Именно это обстоятельство, зафиксированное Киссинджером, принципиально важно для понимания разницы между TTIP и проектом «Большой Евразии» на базе нового «шелкового пути». Китай действительно готов к максимальному учету национальных особенностей и приоритетов всех стран участников. Китай не навязывает своих специфических стандартов политической системы, сугубо отличной от всех стран, заинтересованных в проекте. Китай не навязывает своих стандартов в режиме «полной и безоговорочной капитуляции». Именно так это попыталась сделать объединенная Европа с Украиной, а еще раньше проделала с другими претендентами – например, со странами Прибалтики, которые в ходе выполнения евроинтеграционной программы были вынуждены сворачивать целые отрасли (электроэнергетика, промышленность и ряд иных), что в итоге привело к созданию там крайне зависимых от внешних факторов «сервисных» экономик-пустышек и мощнейшему демографическому кризису в связи с массовым оттоком трудоспособного населения (особенно молодежи). 

Китай и Россия должны быть, пожалуй, даже благодарны США за все явные и тайные вмешательства в свои внутренние дела - возможно, без этих импульсов осознание необходимости построения «Большой Евразии» растянулось бы еще на годы.

Проект «Большой Евразии» разрабатывался с учетом всего положительного и отрицательного как в европейском, в советско-российском, так и в восточном опыте интеграции. Предлагаемый Москвой и Пекином проект, скорее, ближе к концепции кооперативной интеграции, крайне сложной в построении, но эффективной в работе, чем к западной модели, деградировавшей до модели «сюзерен – вассалы». 

«Интеграция интеграций»: не здесь и не сейчас.

«Бизнес с Россией as usual после Украины невозможен» ─ такую формулировку можно нередко услышать от многих западных политиков и политологов. Формулировка универсальная: и для России тоже иметь дело с Западом на прежних условиях, как и до украинского кризиса, более не представляется возможным. Запад, претендующий на роль «руководящей и направляющей» силы, на статус Центра для периферийных территорий, столкнулся с тотальным кризисом недоверия, порожденным его же собственными действиями, высокомерным отношением, неготовностью к партнерским отношениям. Западные нотации об общечеловеческих ценностях базировались на вполне материальной основе, правда, российские интересы здесь учтены не были (наиболее известные примеры: «третий энергопакет» и препятствия для российской продукции для атомной энергетики при попытке выхода на европейский рынок). Кроме того, сама идея евразийской интеграции была Западом изначально демонизирована, представлена в СМИ как коварные действия России по «воссозданию советской империи». 

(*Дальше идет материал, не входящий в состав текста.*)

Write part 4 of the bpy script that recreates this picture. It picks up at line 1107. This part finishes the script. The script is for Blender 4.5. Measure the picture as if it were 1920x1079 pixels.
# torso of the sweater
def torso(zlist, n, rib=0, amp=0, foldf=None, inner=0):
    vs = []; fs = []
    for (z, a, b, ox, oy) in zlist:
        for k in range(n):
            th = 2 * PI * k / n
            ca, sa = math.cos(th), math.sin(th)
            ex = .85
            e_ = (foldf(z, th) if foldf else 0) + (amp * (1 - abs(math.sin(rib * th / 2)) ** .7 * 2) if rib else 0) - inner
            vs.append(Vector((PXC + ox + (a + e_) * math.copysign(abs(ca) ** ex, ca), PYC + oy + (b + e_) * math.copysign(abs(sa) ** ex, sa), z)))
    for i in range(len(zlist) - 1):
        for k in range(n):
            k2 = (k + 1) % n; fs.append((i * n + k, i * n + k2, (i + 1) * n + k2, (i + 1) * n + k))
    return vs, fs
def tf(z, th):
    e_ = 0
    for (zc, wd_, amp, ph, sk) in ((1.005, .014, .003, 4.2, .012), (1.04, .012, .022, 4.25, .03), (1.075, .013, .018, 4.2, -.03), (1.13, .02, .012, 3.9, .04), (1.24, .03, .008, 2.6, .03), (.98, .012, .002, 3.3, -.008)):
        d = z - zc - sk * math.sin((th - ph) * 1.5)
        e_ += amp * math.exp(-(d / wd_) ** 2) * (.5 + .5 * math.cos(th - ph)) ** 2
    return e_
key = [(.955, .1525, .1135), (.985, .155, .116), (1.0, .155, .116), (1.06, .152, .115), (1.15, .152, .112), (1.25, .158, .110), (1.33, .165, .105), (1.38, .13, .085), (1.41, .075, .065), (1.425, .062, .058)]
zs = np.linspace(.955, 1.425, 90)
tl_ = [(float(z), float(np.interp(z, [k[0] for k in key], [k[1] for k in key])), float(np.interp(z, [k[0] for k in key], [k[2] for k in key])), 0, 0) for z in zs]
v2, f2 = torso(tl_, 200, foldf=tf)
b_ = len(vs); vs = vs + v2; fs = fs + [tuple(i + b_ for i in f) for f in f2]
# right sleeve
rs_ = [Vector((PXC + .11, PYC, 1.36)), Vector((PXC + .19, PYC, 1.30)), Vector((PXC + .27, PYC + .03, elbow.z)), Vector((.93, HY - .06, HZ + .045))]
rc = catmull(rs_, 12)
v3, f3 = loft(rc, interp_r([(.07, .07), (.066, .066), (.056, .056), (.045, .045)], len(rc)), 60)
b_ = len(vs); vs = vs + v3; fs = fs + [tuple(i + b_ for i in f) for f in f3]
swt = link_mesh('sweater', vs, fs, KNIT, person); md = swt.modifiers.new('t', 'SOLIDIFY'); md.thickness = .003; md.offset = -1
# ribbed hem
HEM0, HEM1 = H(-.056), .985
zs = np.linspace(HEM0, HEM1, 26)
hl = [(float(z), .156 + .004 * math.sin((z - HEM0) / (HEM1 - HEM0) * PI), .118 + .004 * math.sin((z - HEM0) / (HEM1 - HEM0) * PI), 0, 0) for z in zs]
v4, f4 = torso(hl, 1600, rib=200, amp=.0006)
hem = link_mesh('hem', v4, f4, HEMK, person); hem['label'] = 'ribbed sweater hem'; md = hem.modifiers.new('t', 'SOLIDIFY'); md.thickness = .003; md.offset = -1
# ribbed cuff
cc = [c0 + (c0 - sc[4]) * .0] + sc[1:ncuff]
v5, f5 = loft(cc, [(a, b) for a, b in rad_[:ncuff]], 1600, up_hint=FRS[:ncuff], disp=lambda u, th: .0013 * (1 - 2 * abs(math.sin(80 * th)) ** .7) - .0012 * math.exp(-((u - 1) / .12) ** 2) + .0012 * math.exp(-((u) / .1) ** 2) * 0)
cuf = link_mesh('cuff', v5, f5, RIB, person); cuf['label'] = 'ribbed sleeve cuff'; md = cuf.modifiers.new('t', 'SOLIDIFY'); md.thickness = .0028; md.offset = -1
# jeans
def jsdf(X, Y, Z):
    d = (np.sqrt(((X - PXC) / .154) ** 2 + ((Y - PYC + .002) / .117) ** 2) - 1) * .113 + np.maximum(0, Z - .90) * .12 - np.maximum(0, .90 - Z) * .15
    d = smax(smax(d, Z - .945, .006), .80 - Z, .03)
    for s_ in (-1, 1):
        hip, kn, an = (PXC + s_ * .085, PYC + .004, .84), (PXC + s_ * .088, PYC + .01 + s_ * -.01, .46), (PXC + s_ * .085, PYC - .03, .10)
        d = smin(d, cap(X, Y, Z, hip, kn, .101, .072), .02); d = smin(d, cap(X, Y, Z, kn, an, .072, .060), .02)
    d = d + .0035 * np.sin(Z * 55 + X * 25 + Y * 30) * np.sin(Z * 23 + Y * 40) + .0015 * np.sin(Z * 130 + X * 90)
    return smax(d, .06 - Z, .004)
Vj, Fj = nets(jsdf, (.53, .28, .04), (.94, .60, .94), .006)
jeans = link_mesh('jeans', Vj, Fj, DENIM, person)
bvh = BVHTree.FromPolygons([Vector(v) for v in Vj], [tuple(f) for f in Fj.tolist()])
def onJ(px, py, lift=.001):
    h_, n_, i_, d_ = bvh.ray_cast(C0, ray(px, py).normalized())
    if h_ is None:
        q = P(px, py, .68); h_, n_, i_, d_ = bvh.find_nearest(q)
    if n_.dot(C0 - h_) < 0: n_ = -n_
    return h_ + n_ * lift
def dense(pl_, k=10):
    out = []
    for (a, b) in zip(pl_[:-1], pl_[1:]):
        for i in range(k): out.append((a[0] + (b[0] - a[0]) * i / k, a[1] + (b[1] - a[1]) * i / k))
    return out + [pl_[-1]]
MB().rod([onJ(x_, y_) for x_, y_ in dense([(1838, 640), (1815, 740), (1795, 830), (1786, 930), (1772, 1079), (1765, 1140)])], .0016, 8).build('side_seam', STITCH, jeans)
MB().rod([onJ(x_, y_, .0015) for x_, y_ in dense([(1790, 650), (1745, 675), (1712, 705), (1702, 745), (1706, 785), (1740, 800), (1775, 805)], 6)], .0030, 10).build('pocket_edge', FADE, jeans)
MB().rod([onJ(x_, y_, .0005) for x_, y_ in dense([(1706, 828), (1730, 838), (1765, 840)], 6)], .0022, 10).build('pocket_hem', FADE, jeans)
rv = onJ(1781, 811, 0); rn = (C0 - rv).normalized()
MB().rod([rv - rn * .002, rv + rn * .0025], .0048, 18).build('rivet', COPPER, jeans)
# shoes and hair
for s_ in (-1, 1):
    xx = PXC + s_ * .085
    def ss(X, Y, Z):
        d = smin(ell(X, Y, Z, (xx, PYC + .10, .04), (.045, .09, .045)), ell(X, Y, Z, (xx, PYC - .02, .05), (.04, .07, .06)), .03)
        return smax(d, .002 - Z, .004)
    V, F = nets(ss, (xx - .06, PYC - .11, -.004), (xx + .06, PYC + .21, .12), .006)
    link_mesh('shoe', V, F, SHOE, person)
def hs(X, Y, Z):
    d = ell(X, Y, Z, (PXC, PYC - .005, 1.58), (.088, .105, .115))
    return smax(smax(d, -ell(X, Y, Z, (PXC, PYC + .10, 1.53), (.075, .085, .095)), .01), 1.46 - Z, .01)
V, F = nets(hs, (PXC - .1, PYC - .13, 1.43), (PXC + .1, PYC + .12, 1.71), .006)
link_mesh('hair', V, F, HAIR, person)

Подключение к интеграционным проектам Китая и активный выход на международную арену Ирана превращает Казахстан в важного игрока на интеграционном поле.

Истинные цели и средства, используемые Западом для продвижения своих интересов, показала украинская трагедия, начинавшаяся как прекраснодушное стремление части населения соседней страны к ЕС, а переросшая в кровавую гражданскую войну. Именно Украина оказалась той точкой бифуркации, после прохождения которой стало ясно: система в ее прежнем состоянии более не работает, нужны качественно иные подходы. То, что ранее выглядело оправданным и стратегически неизбежным, теперь надолго дискредитировано. Конечно, полностью рвать отношения с Западом Россия не станет, однако инициативы о строительстве единого экономического и гуманитарного пространства от Лиссабона до Владивостока существенно утратили свою актуальность на долгие годы. 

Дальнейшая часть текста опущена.